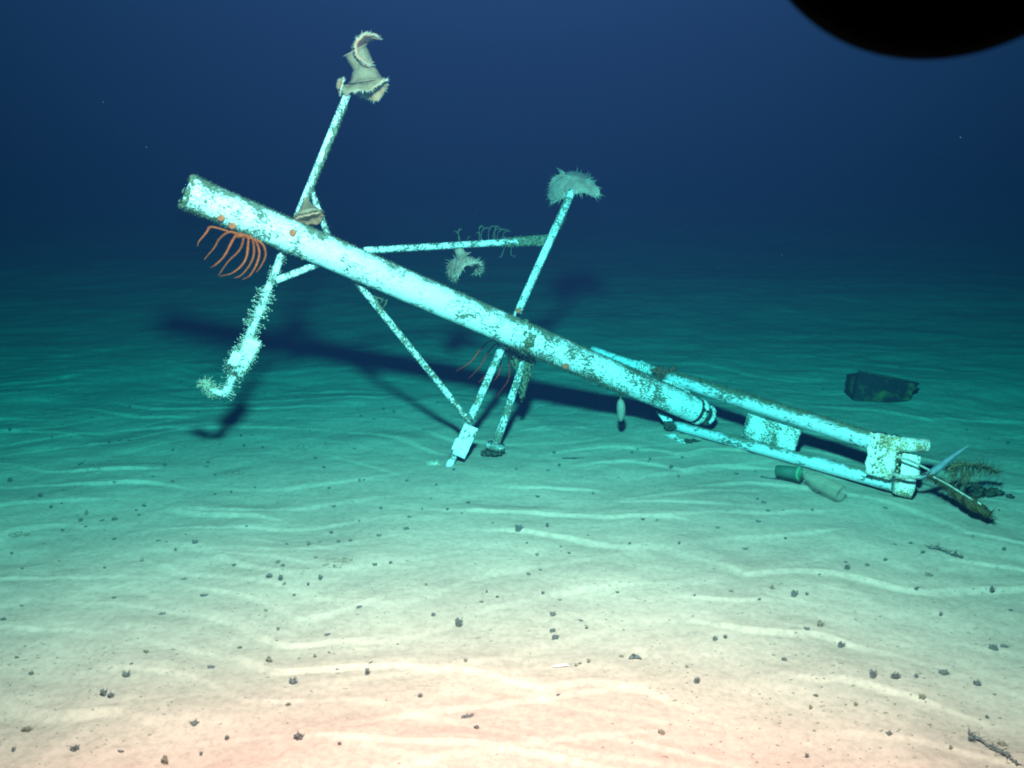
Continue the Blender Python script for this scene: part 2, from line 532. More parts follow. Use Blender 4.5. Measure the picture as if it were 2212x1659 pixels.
M0, M1 = P(400, 412, 3.32), P(1498, 884, 4.08)
MR = 0.0565
def onmast(px):
    t = (px - 400) / (1498 - 400)
    # perspective: find t whose projection has this px
    lo, hi = 0.0, 1.0
    for _ in range(30):
        mid = (lo + hi) / 2
        p = M0.lerp(M1, mid)
        q = 1106 + FPX * p.x / (p.y * math.cos(PITCH) - (p.z - CAM_H) * math.sin(PITCH))
        if q < px: lo = mid
        else: hi = mid
    return M0.lerp(M1, (lo + hi) / 2)

def fuzz(mb, p0, p1, r, n, length, thick=0.0012, ang=None, spread=math.pi, crown=False, lean=0.35, t0=0, t1=1, curl=0.0):
    """hydroid stalks rooted in a tube; ang is the direction (world vector) they favour"""
    ax = (p1 - p0).normalized()
    if ang is None:
        x, y, _ = frame_from(ax)
    else:
        x = (ang - ax * ang.dot(ax)).normalized(); y = ax.cross(x)
    for _ in range(n):
        t = random.uniform(t0, t1)
        a = random.uniform(-spread, spread) if spread >= math.pi else random.gauss(0, spread)
        d = x * math.cos(a) + y * math.sin(a)
        base = p0.lerp(p1, t) + d * r * 0.97
        dd = (d + Vector([random.gauss(0, lean) for _ in range(3)])).normalized()
        l = length * random.uniform(0.45, 1.15)
        mb.spike(base, dd, l, thick)
        if crown:
            tip = base + dd * l * 0.85
            for _k in range(4):
                cd = (dd + Vector([random.gauss(0, 0.6) for _ in range(3)])).normalized()
                mb.spike(tip, cd, l * random.uniform(0.15, 0.38), thick * 0.9)

def tube_part(name, p0, p1, r0, mat, parent=wreck, r1=None, seg=18, rough=0.015, kind=None, rings=None):
    mb = MB()
    rings = rings or max(6, int((p1 - p0).length / 0.03))
    mb.tube(p0, p1, r0, r1, seg, rings, True, rough)
    o = mb.build(name, mat, parent, axis_matrix(p0, p1))
    return o

def growth(parent, mb, name='hydroid_growth', mat=GROWTH):
    o = mb.build(name, mat, parent)
    tag(o, kind='stuff')
    return o

# main tube, hollow at its raised end
mb = MB()
ax = (M1 - M0).normalized()
rings = 110; seg = 40
mb.path([M0.lerp(M1, i / rings) for i in range(rings + 1)], [MR * (1 + 0.006 * math.sin(i * 1.7)) for i in range(rings + 1)], seg, False, 0.008)
b = len(mb.v)
mb.path([M0 + ax * 0.16, M0 + ax * 0.001], [MR * 0.88, MR * 0.88], seg, False)
for k in range(seg):     # rim
    mb.f.append((k, b + seg + (k), b + seg + (k + 1) % seg, (k + 1) % seg))
mb.f.append(tuple(b + k for k in range(seg)))
tube = mb.build('mast_tube', MAST, wreck, axis_matrix(M0, M1))
tocam = Vector((0, -1, 0.2))
UPV = Vector((0, 0, 1)); DN = Vector((0, 0, -1))
mb = MB()
fuzz(mb, M0, M1, MR, 5200, 0.010, 0.0013, UPV, 0.45, lean=0.5)
fuzz(mb, M0, M1, MR, 600, 0.010, 0.0012, Vector((0, 0.3, -1)), 0.5, lean=0.5)
fuzz(mb, M0, M1, MR, 900, 0.013, 0.0014, UPV, 1.2, lean=0.5, t0=0.10, t1=0.34)
fuzz(mb, M0, M1, MR, 520, 0.015, 0.0014, None, math.pi, lean=0.6, t0=0, t1=0.03)
fuzz(mb, M0, M1, MR, 500, 0.017, 0.0016, Vector((0, -.4, -1)), 0.55, lean=0.6, t0=0, t1=0.15)
fuzz(mb, M0, M1, MR, 1000, 0.020, 0.0016, Vector((0, -.5, -1)), 0.6, lean=0.6, t0=0.60, t1=0.84)
g = growth(tube, mb)
mb = MB()      # rim of growth round the raised end and lumps along the underside
for k in range(54):
    a = 2 * math.pi * k / 54
    x, y, _ = frame_from(ax)
    mb.lump(M0 + (x * math.cos(a) + y * math.sin(a)) * MR * 0.97 + ax * random.uniform(0, 0.012), random.uniform(0.004, 0.009), rough=0.4, seg=6, rings=4)
for k in range(60):
    t = random.uniform(0.0, 0.20); a = random.gauss(0, 0.35)
    d = (Vector((0, -0.55, -1)) + Vector((0, math.sin(a), 0))).normalized(); d = (d - ax * d.dot(ax)).normalized()
    mb.lump(M0.lerp(M1, t) + d * MR * 0.98, random.uniform(0.004, 0.010), (1, 0.7, 0.7), 0.4, 6, 4)
growth(tube, mb, 'crust')

# --- spar A (left)
SA0, SA1 = P(486, 853, 3.44), P(750, 203, 3.54)      # foot, head
sa_r = 0.0145
sparA = tube_part('spar', SA0, SA1, 0.0145, SPAR, r1=0.0130)
tag(sparA, 'spar with a white fringe of hydroids on its lower half')
mb = MB()
fuzz(mb, SA0, SA1, sa_r, 330, 0.027, 0.0013, None, math.pi, crown=True, lean=0.25, t0=0.0, t1=0.36)
fuzz(mb, SA0, SA1, sa_r, 130, 0.012, 0.0012, None, math.pi, crown=True, lean=0.3, t0=0.34, t1=0.6)
g = growth(sparA, mb, 'hydroid_fringe', WHITEHYD)
mb = MB()
fuzz(mb, SA0, SA1, 0.0135, 900, 0.011, 0.0012, Vector((1, 0, 0.2)), 0.7, lean=0.6, t0=0.45, t1=0.97)
for k in range(150):
    t = random.gauss(.76, .085)
    mb.lump(SA0.lerp(SA1, t) + Vector((random.uniform(.004, .014), -.008, 0)), random.uniform(0.003, 0.007), (0.8, 0.8, 1.8), 0.6, 6, 4)
growth(sparA, mb, 'moss')
# foot hook
mb = MB()
hk = [P(540, 812, 3.44), P(503, 822, 3.44), P(486, 853, 3.44), P(470, 846, 3.43), P(446, 842, 3.43)]
mb.path([P(486, 853, 3.437), P(476, 850, 3.43), P(462, 845, 3.43), P(444, 842, 3.43)], [0.014, 0.012, 0.010, 0.008], 8, True, 0.15)
hook = mb.build('hook', SPAR, wreck)
mb = MB()
fuzz(mb, hk[3], hk[4], 0.008, 110, 0.024, 0.0010, None, math.pi, crown=True, lean=0.4)
tuft_c = P(446, 832, 3.43)
for _ in range(95):
    d = Vector((random.gauss(-0.35, 1), random.gauss(-0.3, 1), random.gauss(0.35, 1))).normalized()
    l = random.uniform(0.018, 0.038)
    mb.spike(tuft_c + d * 0.006, d, l, 0.0014)
    for _k in range(3):
        cd = (d + Vector([random.gauss(0, 0.5) for _ in range(3)])).normalized()
        mb.spike(tuft_c + d * l * 0.85, cd, l * 0.28, 0.0009)
growth(hook, mb, 'hydroid_fringe', HYDROID)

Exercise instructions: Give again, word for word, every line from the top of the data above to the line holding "return M0.lerp(M1, (lo + hi) / 2)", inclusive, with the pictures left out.

Result of the exercise:
Continue the Blender Python script for this scene: part 2, from line 532. More parts follow. Use Blender 4.5. Measure the picture as if it were 2212x1659 pixels.
M0, M1 = P(400, 412, 3.32), P(1498, 884, 4.08)
MR = 0.0565
def onmast(px):
    t = (px - 400) / (1498 - 400)
    # perspective: find t whose projection has this px
    lo, hi = 0.0, 1.0
    for _ in range(30):
        mid = (lo + hi) / 2
        p = M0.lerp(M1, mid)
        q = 1106 + FPX * p.x / (p.y * math.cos(PITCH) - (p.z - CAM_H) * math.sin(PITCH))
        if q < px: lo = mid
        else: hi = mid
    return M0.lerp(M1, (lo + hi) / 2)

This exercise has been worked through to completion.